Eye sockets and other small bones that support the eyes give indirect information about the light sensitivity of an animal’s eye. Angielczyk and Schmitz looked mostly at the scleral ossicles of ancient synapsids, a ring of tiny bones located at the front of the eye, supporting muscle movement in life. Measurement of these bones—and then a further statistical analysis—can be used to infer the light sensitivity of the animal, and whether they were active at night or in the day.

However, they also faced the task of sourcing these fragile specimens. These bones were quite delicate and thus are rarely preserved. “They aren't directly connected to the rest of the bones of the skull,” Angielcyzk explains. “So when the eyeball decays, it's very easy for them to just fall out. Because they are small and delicate, even when they are preserved, they can easily be damaged or destroyed during preparation.”

Luckily, fossil preparation techniques are better than ever, allowing such delicate features to be examined. They looked at fossils from museums around the world, and ended up gathering data on 24 synapsid species.

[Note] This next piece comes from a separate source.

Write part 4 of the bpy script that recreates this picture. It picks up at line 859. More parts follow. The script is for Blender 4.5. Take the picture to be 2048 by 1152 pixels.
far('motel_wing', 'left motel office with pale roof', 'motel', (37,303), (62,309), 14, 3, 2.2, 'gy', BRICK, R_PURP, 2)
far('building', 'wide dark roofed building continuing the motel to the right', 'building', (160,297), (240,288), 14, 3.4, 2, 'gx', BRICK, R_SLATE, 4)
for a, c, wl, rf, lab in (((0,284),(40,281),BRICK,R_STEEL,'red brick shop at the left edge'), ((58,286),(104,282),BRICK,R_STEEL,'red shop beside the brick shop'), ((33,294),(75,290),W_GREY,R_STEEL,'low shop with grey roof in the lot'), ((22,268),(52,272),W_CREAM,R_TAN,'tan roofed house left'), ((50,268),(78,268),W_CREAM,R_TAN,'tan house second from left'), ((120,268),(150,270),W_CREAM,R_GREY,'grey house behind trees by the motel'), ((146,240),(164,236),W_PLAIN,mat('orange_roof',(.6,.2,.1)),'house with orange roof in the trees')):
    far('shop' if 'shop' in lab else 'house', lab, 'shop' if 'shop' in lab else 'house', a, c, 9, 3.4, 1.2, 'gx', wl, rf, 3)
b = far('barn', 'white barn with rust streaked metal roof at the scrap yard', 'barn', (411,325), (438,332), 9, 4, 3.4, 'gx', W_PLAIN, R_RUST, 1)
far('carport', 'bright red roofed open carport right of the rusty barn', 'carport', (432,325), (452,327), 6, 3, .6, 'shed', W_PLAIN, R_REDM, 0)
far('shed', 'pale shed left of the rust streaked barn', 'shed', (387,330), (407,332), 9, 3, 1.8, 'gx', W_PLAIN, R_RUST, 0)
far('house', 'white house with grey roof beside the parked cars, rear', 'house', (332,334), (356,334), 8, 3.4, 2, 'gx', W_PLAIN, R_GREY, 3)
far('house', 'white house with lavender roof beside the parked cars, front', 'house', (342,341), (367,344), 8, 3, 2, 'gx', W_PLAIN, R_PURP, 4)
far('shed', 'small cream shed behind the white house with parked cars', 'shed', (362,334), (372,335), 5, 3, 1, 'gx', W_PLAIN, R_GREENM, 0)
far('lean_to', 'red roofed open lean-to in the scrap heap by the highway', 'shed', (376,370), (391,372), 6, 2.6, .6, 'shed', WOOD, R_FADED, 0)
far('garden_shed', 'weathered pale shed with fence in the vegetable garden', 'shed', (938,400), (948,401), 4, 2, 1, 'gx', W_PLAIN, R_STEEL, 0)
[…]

The conclusion they came to provided a much more nuanced picture of these ancient mammal ancestors. The eye bones that Angielczyk and Schmitz examined gave evidence that synapsids were not just diurnal, but in fact showed the full range of daily activities—diurnal, nocturnal, even some that were most active during twilight. The oldest examples of nocturnality occurred in species that were over 300 million years old, 100 million years older than the earliest mammal! This has significant implications to how we understand the behaviors of our mammal ancestors, and shows the impact of ongoing paleomammalogy research going on at The Field Museum.